O pastel e o papelão da campanha
A fome não é invisível. Eles é que não querem ver
“Você já viu alguém pedindo um pão ali no caixa da padaria? Você não vê, pô.” A frase dita por Bolsonaro ao Pânico, em agosto, não teve contestação dos apresentadores do programa. E, neste final de semana, ganhou uma confirmação da candidata a deputada Rosângela Moro (UB), a quem o marido, Sergio Moro, chama de “minha representante da Lava Jato” na disputa paulista. Ela também não viu, na feira livre, uma senhora remexendo o lixo atrás de comida.
Rosangela estava muito ocupada querendo fazer um vídeo comendo pastel para mostrar que é paulista e é do povo. Nem Rosângela nem a pessoa que filmava viram aquela senhorinha. Não é porque a pobreza seja invisível, muito menos aquela senhorinha. Eles é que não querem ver.

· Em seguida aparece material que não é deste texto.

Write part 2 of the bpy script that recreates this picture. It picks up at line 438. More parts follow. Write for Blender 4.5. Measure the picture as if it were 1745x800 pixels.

Nem Rosangela nem Bolsonaro querem ver a pobreza que salta aos olhos. Ou só querem ver quando enxergam ali um potencial de votos. Daí, no caso de Bolsonaro, o pobre deixa de ser um estorvo para virar fermento de campanha. Para parte da elite que não se preocupa com eleições, a pobreza é mais um incômodo, aquela pessoa que atrapalha seu jantar com o pedido de um prato de comida. “Comida nada. O dinheiro é para drogas, para bebida”, diz o bacana, enchendo a cara no bar de mesinhas na calçada. “Estou aqui, comendo picanha na chapa, porque eu trabalho. Fiz por merecer”, retruca outro, com a falácia da meritocracia.
Mas, como dizem os BBBs, “o Brasil tá vendo”. Num país onde mais de 33 milhões de pessoas passam fome, 96% dos brasileiros apoiam os programas de transferência de renda e 95% defendem que o Auxílio Brasil seja estendido a todas as pessoas em situação de pobreza. É o que revela uma pesquisa sobre percepção das desigualdades, divulgada na semana passada pela Oxfam Brasil.
O levantamento, que foi feito pelo Datafolha com mais de 2,5 mil entrevistas, mostra que os brasileiros apoiam o sistema de cotas universitárias, a taxação dos mais ricos, o uso dos impostos para diminuir desigualdades, o aumento do salário mínimo como instrumento de combate à pobreza. E, para 85% desses entrevistados, o país só vai crescer quando reduzir esse fosso entre os muito pobres e os muito ricos.
Os pobres não são invisíveis. Certos políticos é que não querem vê-los. Talvez agora, sem que suas bondades sejam compradas pelos mais pobres, já que não sobe nas pesquisas mesmo anunciando auxílio a rodo, o presidente perceba que não precisa apenas ver os pobres. Talvez fosse prudente ouvi-los.